| Task goal |
Write out all the data again, exactly as it stands.

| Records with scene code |
* start *

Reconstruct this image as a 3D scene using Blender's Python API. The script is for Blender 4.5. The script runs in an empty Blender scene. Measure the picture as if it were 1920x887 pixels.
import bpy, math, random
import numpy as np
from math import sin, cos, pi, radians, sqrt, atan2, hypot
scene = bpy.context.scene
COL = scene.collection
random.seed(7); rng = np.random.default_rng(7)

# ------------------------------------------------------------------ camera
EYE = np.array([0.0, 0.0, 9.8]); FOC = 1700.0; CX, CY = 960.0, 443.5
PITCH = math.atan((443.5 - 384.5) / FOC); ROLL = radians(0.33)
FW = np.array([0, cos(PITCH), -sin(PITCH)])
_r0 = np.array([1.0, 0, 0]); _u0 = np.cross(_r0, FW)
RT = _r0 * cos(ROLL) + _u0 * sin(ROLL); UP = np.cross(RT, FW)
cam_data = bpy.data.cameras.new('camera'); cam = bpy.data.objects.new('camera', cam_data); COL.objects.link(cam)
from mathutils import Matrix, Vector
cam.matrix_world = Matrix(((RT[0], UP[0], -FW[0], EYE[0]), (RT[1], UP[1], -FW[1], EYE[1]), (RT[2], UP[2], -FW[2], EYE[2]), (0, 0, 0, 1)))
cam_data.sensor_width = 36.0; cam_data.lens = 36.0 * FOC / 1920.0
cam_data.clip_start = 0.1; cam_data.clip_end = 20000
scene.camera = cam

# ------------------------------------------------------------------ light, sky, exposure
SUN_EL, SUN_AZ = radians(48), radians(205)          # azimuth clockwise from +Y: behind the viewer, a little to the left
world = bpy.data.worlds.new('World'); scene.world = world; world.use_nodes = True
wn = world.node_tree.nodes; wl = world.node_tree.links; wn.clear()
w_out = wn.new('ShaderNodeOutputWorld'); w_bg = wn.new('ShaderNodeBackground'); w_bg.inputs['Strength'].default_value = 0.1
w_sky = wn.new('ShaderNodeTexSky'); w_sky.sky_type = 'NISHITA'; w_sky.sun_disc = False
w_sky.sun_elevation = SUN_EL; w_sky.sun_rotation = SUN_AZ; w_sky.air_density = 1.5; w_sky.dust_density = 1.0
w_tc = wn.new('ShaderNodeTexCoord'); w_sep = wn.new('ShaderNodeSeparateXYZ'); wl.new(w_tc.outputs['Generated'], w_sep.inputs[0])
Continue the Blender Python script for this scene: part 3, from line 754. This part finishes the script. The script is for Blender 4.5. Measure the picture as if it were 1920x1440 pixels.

* end *

| Output of the exercise |
Reconstruct this image as a 3D scene using Blender's Python API. The script is for Blender 4.5. The script runs in an empty Blender scene. Measure the picture as if it were 1920x887 pixels.
import bpy, math, random
import numpy as np
from math import sin, cos, pi, radians, sqrt, atan2, hypot
scene = bpy.context.scene
COL = scene.collection
random.seed(7); rng = np.random.default_rng(7)

# ------------------------------------------------------------------ camera
EYE = np.array([0.0, 0.0, 9.8]); FOC = 1700.0; CX, CY = 960.0, 443.5
PITCH = math.atan((443.5 - 384.5) / FOC); ROLL = radians(0.33)
FW = np.array([0, cos(PITCH), -sin(PITCH)])
_r0 = np.array([1.0, 0, 0]); _u0 = np.cross(_r0, FW)
RT = _r0 * cos(ROLL) + _u0 * sin(ROLL); UP = np.cross(RT, FW)
cam_data = bpy.data.cameras.new('camera'); cam = bpy.data.objects.new('camera', cam_data); COL.objects.link(cam)
from mathutils import Matrix, Vector
cam.matrix_world = Matrix(((RT[0], UP[0], -FW[0], EYE[0]), (RT[1], UP[1], -FW[1], EYE[1]), (RT[2], UP[2], -FW[2], EYE[2]), (0, 0, 0, 1)))
cam_data.sensor_width = 36.0; cam_data.lens = 36.0 * FOC / 1920.0
cam_data.clip_start = 0.1; cam_data.clip_end = 20000
scene.camera = cam

# ------------------------------------------------------------------ light, sky, exposure
SUN_EL, SUN_AZ = radians(48), radians(205)          # azimuth clockwise from +Y: behind the viewer, a little to the left
world = bpy.data.worlds.new('World'); scene.world = world; world.use_nodes = True
wn = world.node_tree.nodes; wl = world.node_tree.links; wn.clear()
w_out = wn.new('ShaderNodeOutputWorld'); w_bg = wn.new('ShaderNodeBackground'); w_bg.inputs['Strength'].default_value = 0.1
w_sky = wn.new('ShaderNodeTexSky'); w_sky.sky_type = 'NISHITA'; w_sky.sun_disc = False
w_sky.sun_elevation = SUN_EL; w_sky.sun_rotation = SUN_AZ; w_sky.air_density = 1.5; w_sky.dust_density = 1.0
w_tc = wn.new('ShaderNodeTexCoord'); w_sep = wn.new('ShaderNodeSeparateXYZ'); wl.new(w_tc.outputs['Generated'], w_sep.inputs[0])
Continue the Blender Python script for this scene: part 3, from line 754. This part finishes the script. The script is for Blender 4.5. Measure the picture as if it were 1920x1440 pixels.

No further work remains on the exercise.